Tchitchikof does not waste so much politeness upon Nastasia Petrovna (these are the lady’s given names) as upon Manilof. He is Russian; that is to say, he possesses in perfection all those shades of speech and all those different intonations by which it is possible to show the one with whom you are speaking, veneration, respect, deference, esteem, vulgar consideration, disdainful familiarity, and, descending still lower, all degrees of patronage, even to the extreme limit of scorn. Accordingly he opens his project in free-and-easy style. But the proposition shocks the worthy woman. “What do you want to do with my dead?” she asks, fixing upon him two great eyes streaked with yellow saffron. She suspects some shrewd trick in this business; and her obstinacy, characteristic of the narrow-minded but calculating baba, finally exasperates the purchaser, who gets carried away, pounds the floor with a cane-seated chair within his reach, and to the old woman’s horror mingles the name of the Devil in his furious exclamations. These violent actions, however, have less effect than a promise deftly introduced into the conversation: “I wanted to buy of you your various farm products[21] because I have charge of various crown contracts.” This mention of the crown brings the old blockhead to terms. “Nu, yes, I consent. I am ready to sell them for fifty paper rubles. Only look, my father, at that question of supplies. If it happens you want rye-flour or buckwheat, or grits, or slaughtered neats, then please don’t forget me.” One good turn deserves another. The contract is instantly drawn up; and Mrs. Karabotchka, seeing her guest fetch forth from his travelling outfit a supply of newly stamped paper, arranges to have him leave a package for five rubles in case of necessity.[22]

All this comedy would be well worth translating word for word. The situation already treated in the preceding canto is here renewed with consummate art. The characters are developed in broad light: the contrasts are forcibly brought out; the drawing is full of freedom in its requisite vulgarity; the coloring is full of brilliancy in its rather trivial boldness. This country scene is itself enclosed between two capital bits of narration, opening and ending the chapter or canto with a symmetry of the most skilful effect.

At the beginning of the episode comes the soliloquy of Selifan the coachman, with his horses, already mentioned; the britchka’s wanderings in a pouring rain, across roads torn up by the storm; finally the catastrophe which sends the whole equipage to the bottom of a ditch into the mud.

At the end of the canto we have the britchka’s return guided by a little girl of the neighborhood, a sort of wild Indian with bare legs literally shod with fresh mire. Selifan drives his team with a silent care which makes a pointed contrast with his loquacious spirit the day before. The horses, especially the mottled one, miss his discourses; for he substitutes for them a hail-storm of treacherous goads in the fat, pulpy, soft, delicate, and sensitive portions of their bodies.
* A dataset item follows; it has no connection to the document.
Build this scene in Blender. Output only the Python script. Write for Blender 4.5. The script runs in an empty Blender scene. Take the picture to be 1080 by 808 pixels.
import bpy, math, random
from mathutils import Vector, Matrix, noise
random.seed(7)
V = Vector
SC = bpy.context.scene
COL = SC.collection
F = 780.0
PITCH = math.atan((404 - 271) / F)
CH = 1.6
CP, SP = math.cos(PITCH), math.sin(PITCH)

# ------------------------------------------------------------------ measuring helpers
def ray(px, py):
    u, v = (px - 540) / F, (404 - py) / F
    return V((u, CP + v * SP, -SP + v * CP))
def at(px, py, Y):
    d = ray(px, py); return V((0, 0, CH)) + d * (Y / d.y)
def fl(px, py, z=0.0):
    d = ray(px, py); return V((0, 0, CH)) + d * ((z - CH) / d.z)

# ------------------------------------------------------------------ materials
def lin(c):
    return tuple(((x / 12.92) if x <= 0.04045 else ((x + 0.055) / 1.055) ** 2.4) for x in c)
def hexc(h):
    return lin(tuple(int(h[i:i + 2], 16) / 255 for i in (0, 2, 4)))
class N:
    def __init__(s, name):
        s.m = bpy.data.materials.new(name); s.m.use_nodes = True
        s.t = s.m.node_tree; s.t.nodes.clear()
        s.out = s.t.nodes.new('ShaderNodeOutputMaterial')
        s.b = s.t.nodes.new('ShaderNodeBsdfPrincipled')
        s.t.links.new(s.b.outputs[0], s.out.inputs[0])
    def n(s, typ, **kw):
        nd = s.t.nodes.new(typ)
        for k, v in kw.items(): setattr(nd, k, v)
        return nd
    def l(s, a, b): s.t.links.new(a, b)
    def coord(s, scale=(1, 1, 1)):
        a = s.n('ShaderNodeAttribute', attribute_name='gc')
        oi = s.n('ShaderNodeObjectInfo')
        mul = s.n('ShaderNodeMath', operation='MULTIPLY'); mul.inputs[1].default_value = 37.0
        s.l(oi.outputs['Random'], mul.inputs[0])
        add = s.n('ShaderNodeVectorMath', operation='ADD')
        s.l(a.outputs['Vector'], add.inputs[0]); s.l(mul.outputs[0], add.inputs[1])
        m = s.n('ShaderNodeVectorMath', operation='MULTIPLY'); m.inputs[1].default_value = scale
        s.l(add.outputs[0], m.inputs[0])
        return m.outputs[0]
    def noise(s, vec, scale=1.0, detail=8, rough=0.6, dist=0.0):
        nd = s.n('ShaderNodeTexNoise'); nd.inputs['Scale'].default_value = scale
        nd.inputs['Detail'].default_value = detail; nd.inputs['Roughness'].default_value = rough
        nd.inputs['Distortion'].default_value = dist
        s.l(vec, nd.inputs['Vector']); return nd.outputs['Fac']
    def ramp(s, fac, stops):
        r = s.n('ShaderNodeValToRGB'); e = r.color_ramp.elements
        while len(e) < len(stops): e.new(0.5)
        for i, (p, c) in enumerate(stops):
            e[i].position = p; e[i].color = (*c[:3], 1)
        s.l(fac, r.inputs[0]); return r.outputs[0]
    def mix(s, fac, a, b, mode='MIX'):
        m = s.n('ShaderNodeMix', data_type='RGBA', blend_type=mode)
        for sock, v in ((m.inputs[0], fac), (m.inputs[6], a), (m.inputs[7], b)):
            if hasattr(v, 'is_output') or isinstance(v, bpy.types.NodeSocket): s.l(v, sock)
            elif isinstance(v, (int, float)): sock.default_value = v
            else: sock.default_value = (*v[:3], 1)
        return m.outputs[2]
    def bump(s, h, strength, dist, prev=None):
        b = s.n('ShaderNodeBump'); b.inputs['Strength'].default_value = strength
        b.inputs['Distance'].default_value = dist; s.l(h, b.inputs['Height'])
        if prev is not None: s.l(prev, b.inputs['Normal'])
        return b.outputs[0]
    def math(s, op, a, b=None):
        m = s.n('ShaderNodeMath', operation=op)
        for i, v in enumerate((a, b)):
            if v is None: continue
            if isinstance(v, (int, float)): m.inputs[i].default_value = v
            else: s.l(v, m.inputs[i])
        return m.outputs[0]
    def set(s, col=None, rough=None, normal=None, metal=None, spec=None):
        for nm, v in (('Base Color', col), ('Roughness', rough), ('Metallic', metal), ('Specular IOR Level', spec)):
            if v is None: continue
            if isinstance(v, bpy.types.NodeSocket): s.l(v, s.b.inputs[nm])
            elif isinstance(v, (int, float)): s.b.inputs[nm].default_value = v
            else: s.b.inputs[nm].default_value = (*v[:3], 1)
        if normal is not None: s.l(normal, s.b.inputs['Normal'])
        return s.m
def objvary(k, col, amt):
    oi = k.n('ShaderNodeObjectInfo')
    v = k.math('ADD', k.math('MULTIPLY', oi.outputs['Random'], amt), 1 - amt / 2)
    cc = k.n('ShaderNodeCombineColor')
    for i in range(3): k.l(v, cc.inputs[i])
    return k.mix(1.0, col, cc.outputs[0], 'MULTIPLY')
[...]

At last, when the carriage has emerged from the region of mud, and has passed all these roads, running, in every sense of the word, “like crawfish at market when they are allowed to escape from the bag;” and when the coachman has reached the highway, and caught a glimpse of the public house, “he reined in his team, helped the little maiden to dismount, and, as he helped her, he looked at her for the first time. He muttered between his teeth, ‘What muddy legs! hu! hu! hu! all the way from here home, she will soil the clean grass!’ Tchitchikof gave the little maiden a copper coin, about two kopeks: she turned her back quick as a flash, and off she went, starting with five or six mad gambols; she was enchanted at the splendid gift, still more enchanted at having been allowed to sit on the coach-box of the britchka.”

At the public house Tchitchikof falls in with a character whom he has already met at the crown solicitor’s at dinner, where his familiarity surprises him, less, however, than his skill at cards, and the suspicious way in which the other players watch his fingers. He is a terrible braggart, and he carries off the traveller willy-nilly. Once again the domain resembles the owner. Nozdref is a great hand for going to fairs, a mighty tippler, a mighty gambler, a mighty liar, or, as they say in Russia of these impudent improvisers, “a mighty maker of bullets.” He is always ready to sell all his possessions at a bargain. He sometimes wins at play, and he spends his gains in purchases of every sort. The booths at the fairs in a few hours absorb all his winnings. Generally he loses; and, with the forlorn hope of getting back his money, he casts into the same hole his watch, his horses, and both carriage and coachman. Some friend has to carry him home in a simple short overcoat of Bokharian stuff, despoiled and shorn, but filled only with thoughts of having his revenge next market-day. This imbecile’s country-house has nothing more remarkable than his kennels, where beasts of every race growl and bark. As to the mill, the clamp which tightens the mill-stone is missing. The fields lie fallow. Nozdref’s work-shop is adorned only with Turkish guns, swords, poniards; add to that, pipes of every clay and of every size, and an old hand-organ. Here the negotiations about dead souls do not run smoothly. Nozdref treats his man as though he were a liar, a sharper: he wants to compel him to a bargain no less preposterous than disadvantageous; then he offers to put up souls at lansquenet. Tchitchikof, in spite of insults, accepts only a part of the queens; and the game has hardly begun before he refuses to play in consequence of the strange pertinacity shown by his adversary’s sleeve in pushing forward the cards which are not in the game. Hence a terrible quarrel. Nozdref seizes the suspicious player by the throat, and calls his valets to thrash him. The comedy is changing into a tragedy. The purchaser of souls is paler than one of his dead. At the critical moment a carriage drives up, and from it descends the deus ex machinâ, a police-officer, who comes to arrest Nozdref for assault and battery committed by him and some other gentlemen on the person of a Mr. Maksimof, whom they had beaten on leaving some orgy.